Pope Victor I (c. 189 - 198) standardized Easter to a Sunday holiday, and in 325 the Council of Nicaea set Easter’s date in relation to the paschal moon. The Gregorian calendar correction of 1582 placed Easter as the first Sunday after the full moon following the vernal equinox, falling between 22 March and 25 April. This year, Holy Week coincides with Passover, and as the Gregorian and Julian calendars agree on setting Easter’s date, Western and Eastern Orthodox churches are celebrating Resurrection Sunday on 8 April.
Easter occurs during the season in which the War for American Independence began in earnest: Within two weeks, we commemorate the Battles of Lexington and Concord, which commenced hostilities between colonial Americans and soldiers of the British crown. One culmination of the infusion of Christian respect for life into human beliefs was the Revolutionary War rationale that mankind is deserving of liberty.

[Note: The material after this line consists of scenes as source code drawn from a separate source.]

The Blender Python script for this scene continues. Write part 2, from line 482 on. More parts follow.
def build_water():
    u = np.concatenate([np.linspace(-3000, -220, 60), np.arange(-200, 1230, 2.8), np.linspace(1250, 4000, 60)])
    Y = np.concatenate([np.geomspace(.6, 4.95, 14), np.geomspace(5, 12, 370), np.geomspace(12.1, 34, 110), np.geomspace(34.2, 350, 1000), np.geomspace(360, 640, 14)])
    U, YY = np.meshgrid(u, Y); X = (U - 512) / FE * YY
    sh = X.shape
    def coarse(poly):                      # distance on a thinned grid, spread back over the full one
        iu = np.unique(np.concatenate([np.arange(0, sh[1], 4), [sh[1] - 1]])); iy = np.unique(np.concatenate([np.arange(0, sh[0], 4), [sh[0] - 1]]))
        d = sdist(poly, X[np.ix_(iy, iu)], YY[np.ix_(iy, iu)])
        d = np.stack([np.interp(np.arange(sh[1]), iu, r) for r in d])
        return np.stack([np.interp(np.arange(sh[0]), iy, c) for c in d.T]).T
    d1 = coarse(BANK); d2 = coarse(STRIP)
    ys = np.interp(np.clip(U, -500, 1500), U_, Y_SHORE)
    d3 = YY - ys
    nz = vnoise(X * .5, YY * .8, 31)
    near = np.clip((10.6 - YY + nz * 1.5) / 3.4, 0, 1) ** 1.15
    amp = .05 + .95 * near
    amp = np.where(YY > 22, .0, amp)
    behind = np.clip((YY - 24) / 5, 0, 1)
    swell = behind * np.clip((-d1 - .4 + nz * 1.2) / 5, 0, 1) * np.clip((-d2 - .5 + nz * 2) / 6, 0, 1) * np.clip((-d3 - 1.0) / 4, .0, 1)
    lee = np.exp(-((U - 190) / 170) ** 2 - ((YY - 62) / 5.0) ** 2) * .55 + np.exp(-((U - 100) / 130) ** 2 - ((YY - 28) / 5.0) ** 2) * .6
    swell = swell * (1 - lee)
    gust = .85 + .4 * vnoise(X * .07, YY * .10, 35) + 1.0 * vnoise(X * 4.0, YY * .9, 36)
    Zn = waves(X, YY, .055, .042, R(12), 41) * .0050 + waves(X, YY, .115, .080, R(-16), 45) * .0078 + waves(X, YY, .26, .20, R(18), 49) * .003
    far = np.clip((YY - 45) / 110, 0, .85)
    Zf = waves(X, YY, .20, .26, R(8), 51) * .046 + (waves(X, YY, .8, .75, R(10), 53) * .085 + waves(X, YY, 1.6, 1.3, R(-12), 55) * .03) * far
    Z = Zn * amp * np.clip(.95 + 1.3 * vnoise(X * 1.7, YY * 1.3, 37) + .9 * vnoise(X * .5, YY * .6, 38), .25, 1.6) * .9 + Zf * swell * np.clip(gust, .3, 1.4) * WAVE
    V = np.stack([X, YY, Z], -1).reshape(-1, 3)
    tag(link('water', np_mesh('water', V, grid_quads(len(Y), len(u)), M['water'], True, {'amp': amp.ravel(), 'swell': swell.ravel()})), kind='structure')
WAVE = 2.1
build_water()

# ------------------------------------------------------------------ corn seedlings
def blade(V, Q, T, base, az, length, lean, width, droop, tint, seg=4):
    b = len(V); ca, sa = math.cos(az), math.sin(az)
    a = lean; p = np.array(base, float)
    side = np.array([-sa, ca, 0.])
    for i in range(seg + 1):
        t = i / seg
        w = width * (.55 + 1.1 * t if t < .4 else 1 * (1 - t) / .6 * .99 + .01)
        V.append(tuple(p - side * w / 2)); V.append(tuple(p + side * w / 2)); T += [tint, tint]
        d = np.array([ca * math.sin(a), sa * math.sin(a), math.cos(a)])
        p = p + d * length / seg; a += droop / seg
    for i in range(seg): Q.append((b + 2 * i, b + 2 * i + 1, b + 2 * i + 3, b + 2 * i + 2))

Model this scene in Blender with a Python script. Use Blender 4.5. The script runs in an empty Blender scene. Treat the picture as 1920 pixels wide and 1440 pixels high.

In parts of colonial America, Easter was a two-day celebration, over Easter Sunday and Easter Monday. Current-day customs in the U.S. were set soon after the end of the Civil War, mingling religious elements with commercial ventures. By 1870, Easter was a holiday for new spring fashions, flowers and special confections, including sugary eggs and chocolate bunnies. (The White House Egg Roll, dating to 1878, takes place on Easter Monday.)
Many, possibly most, of our Founders were Christians, or else steeped in a political philosophy rooted in the Christian view of human nature. They believed, as we still do, that each individual human is a morally responsible being created in the image of God, and that the only government capable of enduring well is the one that honors this nature by ensuring liberty; the one that is dedicated to principles rooted in the Easter view of human worth. “The God who gave us life, gave us liberty at the same time,” wrote Thomas Jefferson; “the hand of force may destroy, but cannot disjoin them.”
At the far end of the road to the cross lies the empty tomb – the promise of resurrection and eternal life. Even today, the empty tomb beckons. Will we travel the way of the cross, or take another road?